Sur un autre plan, Briki qui était secrétaire général du syndicat de l’enseignement secondaire, s’est trouvé dans une position embarrassante face au conflit qui oppose ses successeurs au ministre de l’éducation Néji Jalloul. Un vrai dilemme, d’autant plus que l’escalade monte chaque jour d’un cran et la rupture entre les deux parties est presque consommée. On dit même que Abid Briki aurait refusé de valider la demande de mettre fin aux contrats de « plein temps » syndical en vertu desquels les enseignants membres des syndicats de l’enseignement de base et de l’enseignement secondaire sont rétribués sans avoir à assurer leurs heures de travail effectif.
Un homme averti en vaut deux
La rapidité avec laquelle Youssef Chahed a anticipé la démission annoncée de Abid Briki, qui était à la tête d'un ministère important et qui de surcroît bénéficie du soutien de la centrale syndicale, et au-delà des raisons précédemment citées, contient un message clair et un avertissement à peine voilé adressé aux autres membres de son équipe qu'il n'est plus question de tolérer les écarts ni les manquements au devoir de discipline. Ni encore moins cette propension à s'afficher dans les médias et chercher à se placer dans les sondages. Un membre du gouvernement est limogeable à tout instant. Dans l’interview diffusée dans la soirée de dimanche par la chaîne El Hiwar Ettounsi, il a été précis. « Le réaménagement de l’équipe gouvernementale figure parmi les attributions du Chef du gouvernement. Tous les ministres sont soumis à une évaluation permanente. Si l’on constate que l’un des ministres ou des secrétaires d’État est défaillant, il sera limogé ». Un message clair à tous les membres du gouvernement. Un homme averti en vaut deux !

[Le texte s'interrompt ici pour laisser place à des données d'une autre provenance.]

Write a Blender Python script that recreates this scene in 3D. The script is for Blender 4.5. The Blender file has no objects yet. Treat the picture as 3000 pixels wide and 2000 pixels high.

Toutefois, face aux nombreux défis, Youssef Chahed a besoin, pour réussir, d'une véritable équipe de choc, restreinte et unie, avec et autour de lui. Une équipe dont les membres allient expérience, sens de l'Etat et du devoir, beaucoup plus soucieux de l'intérêt général que de l'intérêt partisan ou particulier et qui échappe aux clivages politiques.